* Start *

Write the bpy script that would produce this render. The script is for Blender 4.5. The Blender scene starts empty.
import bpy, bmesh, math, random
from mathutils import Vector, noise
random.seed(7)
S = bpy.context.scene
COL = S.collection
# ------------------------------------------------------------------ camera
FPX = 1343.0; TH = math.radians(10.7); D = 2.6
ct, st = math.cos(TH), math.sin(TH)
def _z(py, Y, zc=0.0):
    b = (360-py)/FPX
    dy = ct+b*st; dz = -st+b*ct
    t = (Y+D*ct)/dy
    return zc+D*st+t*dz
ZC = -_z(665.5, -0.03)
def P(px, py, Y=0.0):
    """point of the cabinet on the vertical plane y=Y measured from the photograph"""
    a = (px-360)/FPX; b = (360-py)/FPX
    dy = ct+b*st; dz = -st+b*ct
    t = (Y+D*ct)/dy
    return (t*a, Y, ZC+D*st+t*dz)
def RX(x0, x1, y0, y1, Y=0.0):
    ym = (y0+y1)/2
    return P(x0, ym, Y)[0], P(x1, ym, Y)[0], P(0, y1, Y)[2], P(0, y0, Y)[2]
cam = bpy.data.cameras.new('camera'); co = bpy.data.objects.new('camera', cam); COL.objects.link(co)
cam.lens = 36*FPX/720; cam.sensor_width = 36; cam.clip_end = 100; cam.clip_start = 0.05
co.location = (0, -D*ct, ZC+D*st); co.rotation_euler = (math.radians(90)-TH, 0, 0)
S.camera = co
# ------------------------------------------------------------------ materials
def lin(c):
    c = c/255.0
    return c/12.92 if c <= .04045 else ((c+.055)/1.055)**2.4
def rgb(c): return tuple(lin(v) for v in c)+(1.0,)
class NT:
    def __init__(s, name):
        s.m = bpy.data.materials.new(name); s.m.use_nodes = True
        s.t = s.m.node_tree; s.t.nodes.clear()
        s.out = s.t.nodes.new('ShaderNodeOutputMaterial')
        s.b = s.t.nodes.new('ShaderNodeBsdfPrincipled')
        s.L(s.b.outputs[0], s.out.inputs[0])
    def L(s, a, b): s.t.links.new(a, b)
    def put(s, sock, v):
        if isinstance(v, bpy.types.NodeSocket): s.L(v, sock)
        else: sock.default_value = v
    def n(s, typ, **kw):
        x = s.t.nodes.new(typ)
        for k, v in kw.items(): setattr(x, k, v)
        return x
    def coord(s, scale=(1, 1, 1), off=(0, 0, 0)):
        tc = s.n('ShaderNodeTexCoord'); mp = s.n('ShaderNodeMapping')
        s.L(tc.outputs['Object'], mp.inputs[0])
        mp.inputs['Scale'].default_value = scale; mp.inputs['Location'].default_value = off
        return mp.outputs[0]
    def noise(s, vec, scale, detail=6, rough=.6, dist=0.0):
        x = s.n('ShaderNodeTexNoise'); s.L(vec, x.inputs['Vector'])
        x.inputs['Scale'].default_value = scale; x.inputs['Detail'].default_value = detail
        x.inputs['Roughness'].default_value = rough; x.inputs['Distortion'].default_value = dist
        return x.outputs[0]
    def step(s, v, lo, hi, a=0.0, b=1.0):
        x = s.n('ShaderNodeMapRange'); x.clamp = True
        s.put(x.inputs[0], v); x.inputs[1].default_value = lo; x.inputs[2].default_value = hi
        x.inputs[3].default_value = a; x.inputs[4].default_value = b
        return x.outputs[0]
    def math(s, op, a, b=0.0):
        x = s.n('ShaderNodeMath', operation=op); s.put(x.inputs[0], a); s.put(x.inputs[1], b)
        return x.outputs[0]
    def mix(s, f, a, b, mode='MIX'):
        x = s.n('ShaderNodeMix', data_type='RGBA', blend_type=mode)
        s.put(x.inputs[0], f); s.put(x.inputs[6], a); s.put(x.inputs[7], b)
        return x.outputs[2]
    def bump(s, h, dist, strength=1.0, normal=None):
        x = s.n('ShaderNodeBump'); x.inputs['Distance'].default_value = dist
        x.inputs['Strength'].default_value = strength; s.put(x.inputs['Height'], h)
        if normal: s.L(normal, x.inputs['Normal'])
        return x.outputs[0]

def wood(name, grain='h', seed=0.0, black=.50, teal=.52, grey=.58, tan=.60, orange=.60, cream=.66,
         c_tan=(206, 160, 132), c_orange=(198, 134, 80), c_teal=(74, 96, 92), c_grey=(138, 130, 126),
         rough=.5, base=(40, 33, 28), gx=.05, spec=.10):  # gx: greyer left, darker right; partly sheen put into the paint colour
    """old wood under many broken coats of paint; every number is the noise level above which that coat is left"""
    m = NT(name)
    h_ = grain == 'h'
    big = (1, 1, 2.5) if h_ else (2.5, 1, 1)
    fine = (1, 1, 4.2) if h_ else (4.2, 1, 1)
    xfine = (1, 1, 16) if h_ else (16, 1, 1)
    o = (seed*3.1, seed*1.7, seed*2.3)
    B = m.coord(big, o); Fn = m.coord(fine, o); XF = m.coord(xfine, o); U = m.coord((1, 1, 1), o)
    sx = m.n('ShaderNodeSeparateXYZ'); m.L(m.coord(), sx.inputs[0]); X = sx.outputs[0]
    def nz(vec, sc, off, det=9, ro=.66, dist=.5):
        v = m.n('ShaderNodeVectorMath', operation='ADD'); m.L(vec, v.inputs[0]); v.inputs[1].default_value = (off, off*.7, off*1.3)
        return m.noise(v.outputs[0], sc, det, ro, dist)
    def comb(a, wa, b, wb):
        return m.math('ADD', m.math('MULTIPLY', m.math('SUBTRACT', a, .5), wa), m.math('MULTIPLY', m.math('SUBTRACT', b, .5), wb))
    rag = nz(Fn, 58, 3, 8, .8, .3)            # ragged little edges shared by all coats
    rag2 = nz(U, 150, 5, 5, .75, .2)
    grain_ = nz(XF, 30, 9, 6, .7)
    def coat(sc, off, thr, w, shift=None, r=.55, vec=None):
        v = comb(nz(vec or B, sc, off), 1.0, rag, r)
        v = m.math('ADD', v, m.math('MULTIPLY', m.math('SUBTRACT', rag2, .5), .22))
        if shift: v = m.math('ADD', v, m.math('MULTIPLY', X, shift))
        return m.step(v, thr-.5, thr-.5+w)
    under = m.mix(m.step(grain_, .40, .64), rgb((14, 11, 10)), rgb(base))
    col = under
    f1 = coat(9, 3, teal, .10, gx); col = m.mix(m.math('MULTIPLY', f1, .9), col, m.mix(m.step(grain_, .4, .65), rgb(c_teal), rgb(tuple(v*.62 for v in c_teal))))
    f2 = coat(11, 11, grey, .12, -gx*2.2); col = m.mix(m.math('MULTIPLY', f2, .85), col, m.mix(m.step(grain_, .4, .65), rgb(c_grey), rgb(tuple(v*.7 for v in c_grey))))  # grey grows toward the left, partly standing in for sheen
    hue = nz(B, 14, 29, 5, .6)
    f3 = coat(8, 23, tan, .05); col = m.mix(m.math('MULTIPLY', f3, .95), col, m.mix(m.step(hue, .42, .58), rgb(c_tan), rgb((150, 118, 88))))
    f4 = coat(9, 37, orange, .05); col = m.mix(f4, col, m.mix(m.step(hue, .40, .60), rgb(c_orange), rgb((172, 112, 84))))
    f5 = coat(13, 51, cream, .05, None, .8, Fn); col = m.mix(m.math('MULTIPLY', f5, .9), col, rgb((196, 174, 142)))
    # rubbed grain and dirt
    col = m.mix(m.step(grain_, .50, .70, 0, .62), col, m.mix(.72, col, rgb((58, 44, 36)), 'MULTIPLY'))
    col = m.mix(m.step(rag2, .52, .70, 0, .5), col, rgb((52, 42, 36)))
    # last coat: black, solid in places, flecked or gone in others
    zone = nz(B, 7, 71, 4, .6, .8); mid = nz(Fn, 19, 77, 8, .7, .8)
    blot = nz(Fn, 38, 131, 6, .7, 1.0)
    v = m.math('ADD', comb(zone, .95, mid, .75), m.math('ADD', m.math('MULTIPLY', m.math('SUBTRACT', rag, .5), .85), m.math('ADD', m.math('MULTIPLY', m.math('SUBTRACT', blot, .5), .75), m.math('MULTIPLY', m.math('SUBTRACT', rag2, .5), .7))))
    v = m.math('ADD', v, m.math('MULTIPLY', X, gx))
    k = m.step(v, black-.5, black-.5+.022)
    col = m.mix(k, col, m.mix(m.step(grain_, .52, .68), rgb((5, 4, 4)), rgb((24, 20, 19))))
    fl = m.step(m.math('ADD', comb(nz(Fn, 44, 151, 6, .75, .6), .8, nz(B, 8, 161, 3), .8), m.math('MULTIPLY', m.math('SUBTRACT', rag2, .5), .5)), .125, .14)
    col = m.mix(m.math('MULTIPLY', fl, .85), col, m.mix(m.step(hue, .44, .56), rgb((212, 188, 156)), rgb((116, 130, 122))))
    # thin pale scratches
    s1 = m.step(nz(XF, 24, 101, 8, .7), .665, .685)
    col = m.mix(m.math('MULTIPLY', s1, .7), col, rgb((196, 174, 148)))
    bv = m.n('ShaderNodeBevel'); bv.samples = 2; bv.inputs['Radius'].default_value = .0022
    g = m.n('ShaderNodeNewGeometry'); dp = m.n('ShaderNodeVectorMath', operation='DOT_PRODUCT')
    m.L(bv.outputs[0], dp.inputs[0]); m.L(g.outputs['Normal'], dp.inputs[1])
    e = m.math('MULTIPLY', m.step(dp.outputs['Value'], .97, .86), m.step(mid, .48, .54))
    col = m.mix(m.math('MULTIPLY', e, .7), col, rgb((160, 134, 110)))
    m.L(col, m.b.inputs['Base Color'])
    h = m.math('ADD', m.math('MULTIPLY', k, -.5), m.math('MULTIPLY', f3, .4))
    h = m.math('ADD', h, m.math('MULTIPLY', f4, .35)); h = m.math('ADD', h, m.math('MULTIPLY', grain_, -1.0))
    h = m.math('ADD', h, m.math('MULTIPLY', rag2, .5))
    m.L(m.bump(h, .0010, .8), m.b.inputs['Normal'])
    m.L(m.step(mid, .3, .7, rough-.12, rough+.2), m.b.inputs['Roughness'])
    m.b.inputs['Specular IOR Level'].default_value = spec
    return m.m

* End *

Problem description
Select and copy every line of the listing with the word "scene".

Full solution
Write the bpy script that would produce this render. The script is for Blender 4.5. The Blender scene starts empty.
S = bpy.context.scene